** Start EXERCISE MATERIAL **

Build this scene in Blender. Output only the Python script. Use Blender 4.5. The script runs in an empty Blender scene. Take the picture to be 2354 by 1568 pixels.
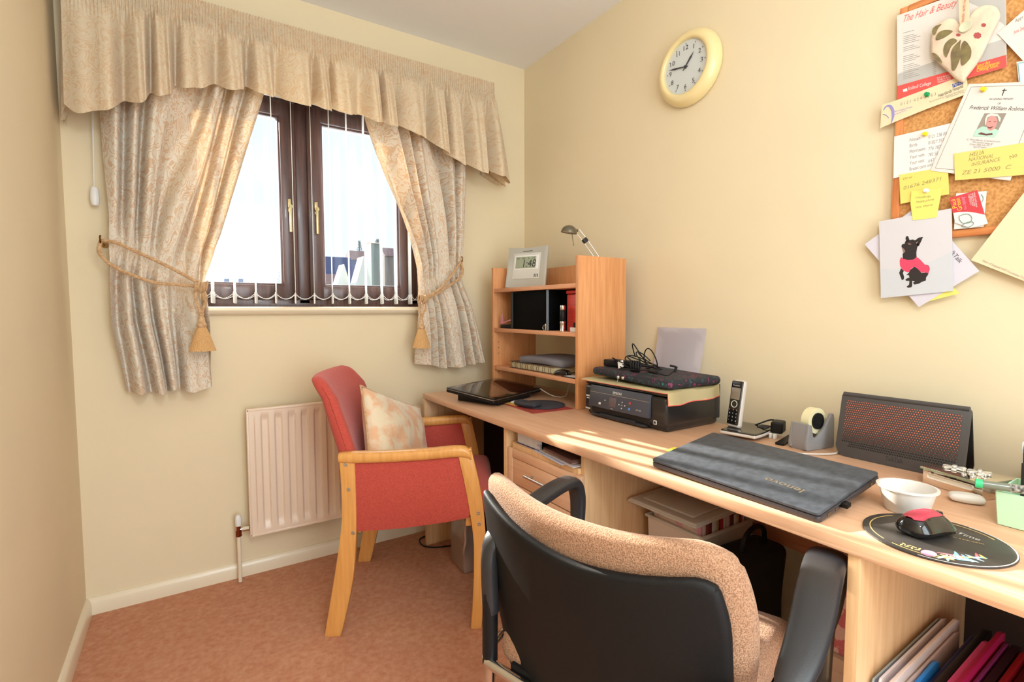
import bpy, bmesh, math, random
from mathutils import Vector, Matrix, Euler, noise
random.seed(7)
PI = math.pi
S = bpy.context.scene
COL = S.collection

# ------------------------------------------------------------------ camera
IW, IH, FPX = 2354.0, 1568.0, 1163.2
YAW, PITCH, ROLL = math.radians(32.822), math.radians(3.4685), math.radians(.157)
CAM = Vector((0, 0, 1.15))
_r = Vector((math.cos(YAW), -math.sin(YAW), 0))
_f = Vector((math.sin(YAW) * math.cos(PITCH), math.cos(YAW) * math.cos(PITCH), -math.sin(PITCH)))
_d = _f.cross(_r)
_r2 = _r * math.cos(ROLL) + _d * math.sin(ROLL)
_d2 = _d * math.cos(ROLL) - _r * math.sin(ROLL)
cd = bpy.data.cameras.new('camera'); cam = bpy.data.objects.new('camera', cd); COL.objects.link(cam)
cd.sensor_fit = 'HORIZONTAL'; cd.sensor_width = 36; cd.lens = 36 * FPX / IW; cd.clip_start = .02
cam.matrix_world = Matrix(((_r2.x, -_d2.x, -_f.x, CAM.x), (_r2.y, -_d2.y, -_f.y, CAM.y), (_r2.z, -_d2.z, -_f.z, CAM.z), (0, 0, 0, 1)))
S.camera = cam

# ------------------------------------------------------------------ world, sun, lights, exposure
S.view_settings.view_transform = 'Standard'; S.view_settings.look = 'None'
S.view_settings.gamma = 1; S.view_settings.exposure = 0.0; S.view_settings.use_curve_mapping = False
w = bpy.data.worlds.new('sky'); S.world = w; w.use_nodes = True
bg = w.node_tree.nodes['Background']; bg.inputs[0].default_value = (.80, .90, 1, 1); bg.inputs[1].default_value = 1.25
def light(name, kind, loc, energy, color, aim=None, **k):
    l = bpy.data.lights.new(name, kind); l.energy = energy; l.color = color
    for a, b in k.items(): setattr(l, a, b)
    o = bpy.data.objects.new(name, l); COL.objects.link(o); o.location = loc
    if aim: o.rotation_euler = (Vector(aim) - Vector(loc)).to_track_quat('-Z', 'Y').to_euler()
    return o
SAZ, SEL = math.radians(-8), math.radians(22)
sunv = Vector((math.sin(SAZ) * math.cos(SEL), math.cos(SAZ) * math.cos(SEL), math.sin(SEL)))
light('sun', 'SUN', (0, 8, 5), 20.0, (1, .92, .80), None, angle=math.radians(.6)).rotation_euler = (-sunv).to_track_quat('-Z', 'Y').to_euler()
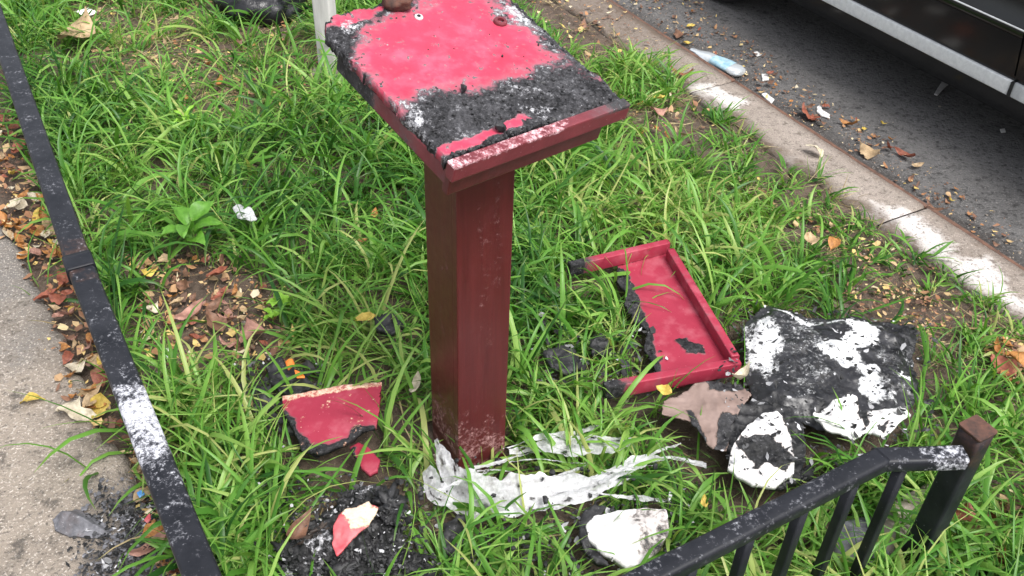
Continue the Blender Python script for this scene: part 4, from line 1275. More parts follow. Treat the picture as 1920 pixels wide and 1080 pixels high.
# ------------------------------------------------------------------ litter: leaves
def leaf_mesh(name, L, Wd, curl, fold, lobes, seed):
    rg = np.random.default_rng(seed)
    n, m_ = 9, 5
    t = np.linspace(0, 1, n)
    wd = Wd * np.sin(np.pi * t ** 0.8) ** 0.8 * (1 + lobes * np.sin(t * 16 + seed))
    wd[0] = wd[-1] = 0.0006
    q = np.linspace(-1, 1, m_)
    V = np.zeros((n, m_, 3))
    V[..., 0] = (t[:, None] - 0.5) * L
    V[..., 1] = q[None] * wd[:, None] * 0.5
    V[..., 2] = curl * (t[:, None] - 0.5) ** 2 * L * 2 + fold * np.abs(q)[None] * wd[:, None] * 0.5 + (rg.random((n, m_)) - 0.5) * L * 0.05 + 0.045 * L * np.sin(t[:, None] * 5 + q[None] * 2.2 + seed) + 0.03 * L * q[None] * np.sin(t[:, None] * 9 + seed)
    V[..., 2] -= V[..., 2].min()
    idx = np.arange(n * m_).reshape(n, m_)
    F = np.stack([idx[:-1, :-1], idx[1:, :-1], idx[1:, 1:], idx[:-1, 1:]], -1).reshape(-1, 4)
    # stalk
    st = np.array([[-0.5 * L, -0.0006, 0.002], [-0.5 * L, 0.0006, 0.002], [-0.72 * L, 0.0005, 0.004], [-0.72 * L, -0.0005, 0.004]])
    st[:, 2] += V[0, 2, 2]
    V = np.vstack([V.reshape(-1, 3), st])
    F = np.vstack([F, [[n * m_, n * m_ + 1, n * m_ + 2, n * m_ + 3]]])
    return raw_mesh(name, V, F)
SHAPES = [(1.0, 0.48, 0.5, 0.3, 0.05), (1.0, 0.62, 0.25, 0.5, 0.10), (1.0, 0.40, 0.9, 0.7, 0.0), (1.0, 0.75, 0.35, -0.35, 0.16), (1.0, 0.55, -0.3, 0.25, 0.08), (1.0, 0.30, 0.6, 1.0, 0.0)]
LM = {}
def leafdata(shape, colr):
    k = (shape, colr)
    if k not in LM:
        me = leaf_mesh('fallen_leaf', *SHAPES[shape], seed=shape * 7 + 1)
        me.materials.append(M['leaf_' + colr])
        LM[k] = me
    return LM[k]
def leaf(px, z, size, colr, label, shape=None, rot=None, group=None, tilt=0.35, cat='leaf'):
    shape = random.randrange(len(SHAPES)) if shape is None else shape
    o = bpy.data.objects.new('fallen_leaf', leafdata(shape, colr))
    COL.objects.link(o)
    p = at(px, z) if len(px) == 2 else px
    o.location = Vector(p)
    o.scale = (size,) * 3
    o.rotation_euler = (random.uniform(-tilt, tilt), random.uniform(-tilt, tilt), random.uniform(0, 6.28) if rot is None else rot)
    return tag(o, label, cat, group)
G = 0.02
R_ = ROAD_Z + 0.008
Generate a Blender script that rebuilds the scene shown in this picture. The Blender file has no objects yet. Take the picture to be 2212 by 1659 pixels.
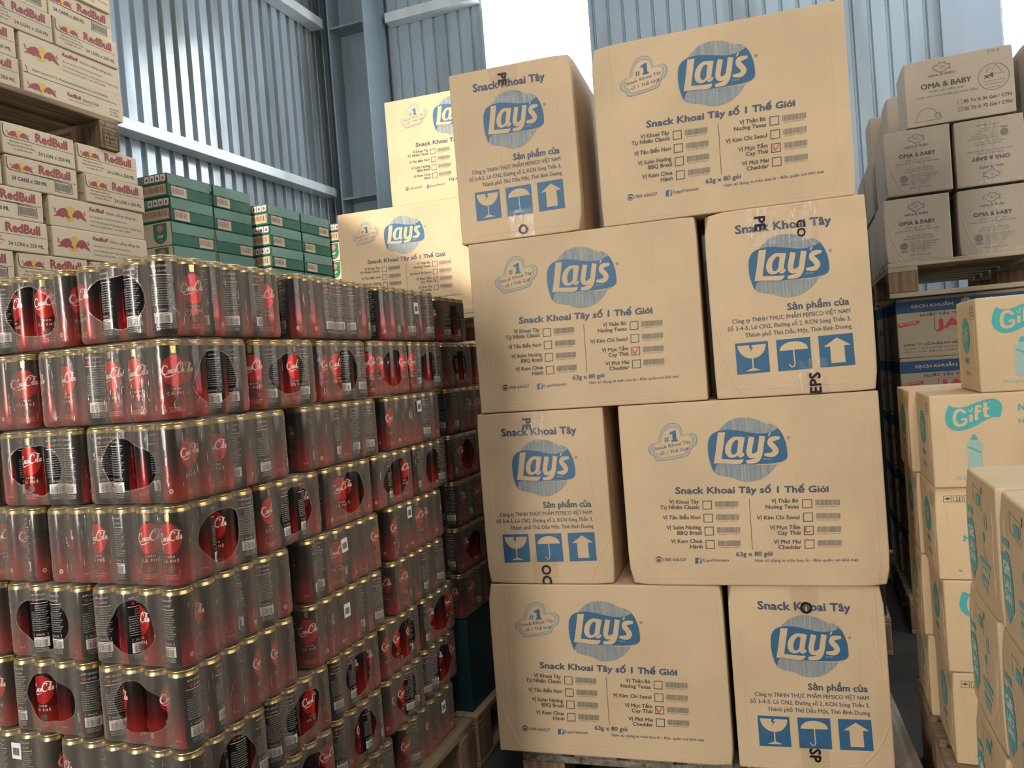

** End EXERCISE MATERIAL **

== THE PROBLEM ==
Repeat the listing in full and exactly. Leave any pictures out.

== ANSWER FOR THE TASK ==
Build this scene in Blender. Output only the Python script. Use Blender 4.5. The script runs in an empty Blender scene. Take the picture to be 2354 by 1568 pixels.
import bpy, bmesh, math, random
from mathutils import Vector, Matrix, Euler, noise
random.seed(7)
PI = math.pi
S = bpy.context.scene
COL = S.collection

# ------------------------------------------------------------------ camera
IW, IH, FPX = 2354.0, 1568.0, 1163.2
YAW, PITCH, ROLL = math.radians(32.822), math.radians(3.4685), math.radians(.157)
CAM = Vector((0, 0, 1.15))
_r = Vector((math.cos(YAW), -math.sin(YAW), 0))
_f = Vector((math.sin(YAW) * math.cos(PITCH), math.cos(YAW) * math.cos(PITCH), -math.sin(PITCH)))
_d = _f.cross(_r)
_r2 = _r * math.cos(ROLL) + _d * math.sin(ROLL)
_d2 = _d * math.cos(ROLL) - _r * math.sin(ROLL)
cd = bpy.data.cameras.new('camera'); cam = bpy.data.objects.new('camera', cd); COL.objects.link(cam)
cd.sensor_fit = 'HORIZONTAL'; cd.sensor_width = 36; cd.lens = 36 * FPX / IW; cd.clip_start = .02
cam.matrix_world = Matrix(((_r2.x, -_d2.x, -_f.x, CAM.x), (_r2.y, -_d2.y, -_f.y, CAM.y), (_r2.z, -_d2.z, -_f.z, CAM.z), (0, 0, 0, 1)))
S.camera = cam

# ------------------------------------------------------------------ world, sun, lights, exposure
S.view_settings.view_transform = 'Standard'; S.view_settings.look = 'None'
S.view_settings.gamma = 1; S.view_settings.exposure = 0.0; S.view_settings.use_curve_mapping = False
w = bpy.data.worlds.new('sky'); S.world = w; w.use_nodes = True
bg = w.node_tree.nodes['Background']; bg.inputs[0].default_value = (.80, .90, 1, 1); bg.inputs[1].default_value = 1.25
def light(name, kind, loc, energy, color, aim=None, **k):
    l = bpy.data.lights.new(name, kind); l.energy = energy; l.color = color
    for a, b in k.items(): setattr(l, a, b)
    o = bpy.data.objects.new(name, l); COL.objects.link(o); o.location = loc
    if aim: o.rotation_euler = (Vector(aim) - Vector(loc)).to_track_quat('-Z', 'Y').to_euler()
    return o
SAZ, SEL = math.radians(-8), math.radians(22)
sunv = Vector((math.sin(SAZ) * math.cos(SEL), math.cos(SAZ) * math.cos(SEL), math.sin(SEL)))
light('sun', 'SUN', (0, 8, 5), 20.0, (1, .92, .80), None, angle=math.radians(.6)).rotation_euler = (-sunv).to_track_quat('-Z', 'Y').to_euler()
Continue the Blender Python script for this scene: part 4, from line 1275. More parts follow. Treat the picture as 1920 pixels wide and 1080 pixels high.
# ------------------------------------------------------------------ litter: leaves
def leaf_mesh(name, L, Wd, curl, fold, lobes, seed):
    rg = np.random.default_rng(seed)
    n, m_ = 9, 5
    t = np.linspace(0, 1, n)
    wd = Wd * np.sin(np.pi * t ** 0.8) ** 0.8 * (1 + lobes * np.sin(t * 16 + seed))
    wd[0] = wd[-1] = 0.0006
    q = np.linspace(-1, 1, m_)
    V = np.zeros((n, m_, 3))
    V[..., 0] = (t[:, None] - 0.5) * L
    V[..., 1] = q[None] * wd[:, None] * 0.5
    V[..., 2] = curl * (t[:, None] - 0.5) ** 2 * L * 2 + fold * np.abs(q)[None] * wd[:, None] * 0.5 + (rg.random((n, m_)) - 0.5) * L * 0.05 + 0.045 * L * np.sin(t[:, None] * 5 + q[None] * 2.2 + seed) + 0.03 * L * q[None] * np.sin(t[:, None] * 9 + seed)
    V[..., 2] -= V[..., 2].min()
    idx = np.arange(n * m_).reshape(n, m_)
    F = np.stack([idx[:-1, :-1], idx[1:, :-1], idx[1:, 1:], idx[:-1, 1:]], -1).reshape(-1, 4)
    # stalk
    st = np.array([[-0.5 * L, -0.0006, 0.002], [-0.5 * L, 0.0006, 0.002], [-0.72 * L, 0.0005, 0.004], [-0.72 * L, -0.0005, 0.004]])
    st[:, 2] += V[0, 2, 2]
    V = np.vstack([V.reshape(-1, 3), st])
    F = np.vstack([F, [[n * m_, n * m_ + 1, n * m_ + 2, n * m_ + 3]]])
    return raw_mesh(name, V, F)
SHAPES = [(1.0, 0.48, 0.5, 0.3, 0.05), (1.0, 0.62, 0.25, 0.5, 0.10), (1.0, 0.40, 0.9, 0.7, 0.0), (1.0, 0.75, 0.35, -0.35, 0.16), (1.0, 0.55, -0.3, 0.25, 0.08), (1.0, 0.30, 0.6, 1.0, 0.0)]
LM = {}
def leafdata(shape, colr):
    k = (shape, colr)
    if k not in LM:
        me = leaf_mesh('fallen_leaf', *SHAPES[shape], seed=shape * 7 + 1)
        me.materials.append(M['leaf_' + colr])
        LM[k] = me
    return LM[k]
def leaf(px, z, size, colr, label, shape=None, rot=None, group=None, tilt=0.35, cat='leaf'):
    shape = random.randrange(len(SHAPES)) if shape is None else shape
    o = bpy.data.objects.new('fallen_leaf', leafdata(shape, colr))
    COL.objects.link(o)
    p = at(px, z) if len(px) == 2 else px
    o.location = Vector(p)
    o.scale = (size,) * 3
    o.rotation_euler = (random.uniform(-tilt, tilt), random.uniform(-tilt, tilt), random.uniform(0, 6.28) if rot is None else rot)
    return tag(o, label, cat, group)
G = 0.02
R_ = ROAD_Z + 0.008
Generate a Blender script that rebuilds the scene shown in this picture. The Blender file has no objects yet. Take the picture to be 2212 by 1659 pixels.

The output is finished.